Longhorn Pipeline LP spokesman Don Martin rejected any rumor of a leak. "I have checked and confirmed there is no leak today, or any other time at the area in question." He explained that Longhorn crews are doing "routine maintenance" work in the Bastrop area, along the right of way at milepost 138.08 of Highway 340, including operations such as digging, welding, and recoating the line. "This is part of the routine, ongoing maintenance," he continued, "including maintenance that Longhorn is doing as part of the agreed upon inspections and mitigation plan."

A representative of the U.S. Department of Transportation's Office of Pipeline Safety (who preferred to remain unnamed) described the work in Bastrop as "apparent low cathodic protection potential levels in the pipeline being raised to federally regulated levels." According to the OPS, cathodic protection is a way to mitigate corrosion that would eventually lead to pipeline deterioration; 10-feet-deep cathodic protection beds are laid at the areas in question. The representative said no leaks had been reported but that the OPS had communicated only with the contractors, not directly with Longhorn Pipeline.

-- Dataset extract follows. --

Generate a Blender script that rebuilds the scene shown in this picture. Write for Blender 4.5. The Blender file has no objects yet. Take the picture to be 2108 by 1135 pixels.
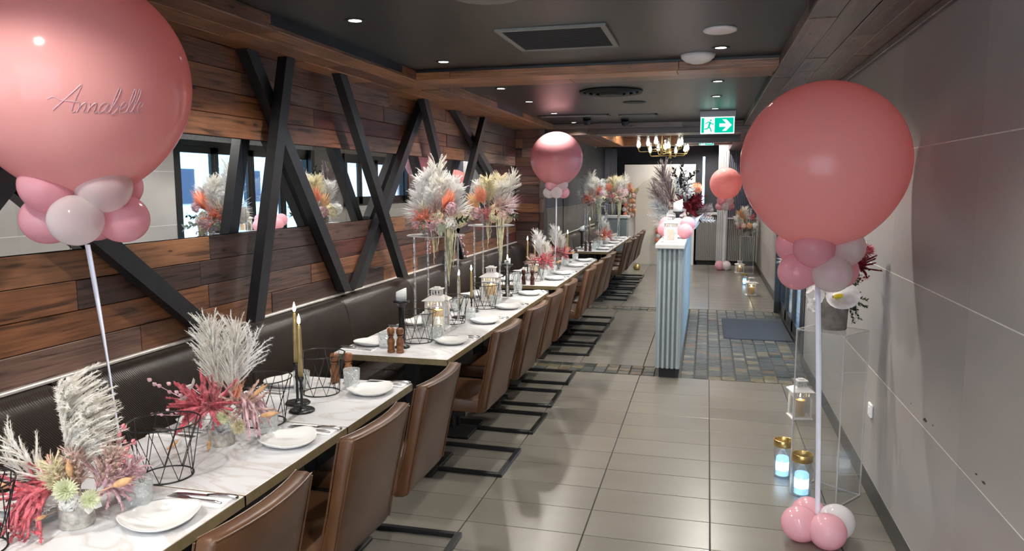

"This comes as no surprise," says Marguerite Jones, a founding member of Austin Safe Pipeline Coalition, one of the groups that initially opposed the Longhorn's recommissioning. "But the fact that they're welding panics me a little, especially if there's fuel in the line," she said. Jones believes the implication of large-scale work on the line could be very serious, especially given the struggle necessary to compel upgrades to the section running over the Aquifer. "It's going to turn into another Bellingham," she said, referring to a 1999 disaster in Washington state where a ruptured pipeline spilled 280,000 gallons of gasoline into a creek running through residential communities; massive explosions left three dead and ravaged the landscape. "We asked them to protect people and habitats," she said. "Gasoline devastates the ecosystem as it seeps into the soil and water." Jones and her family, whose home was very close to the South Austin segment of the pipeline, have since moved away from the neighborhood.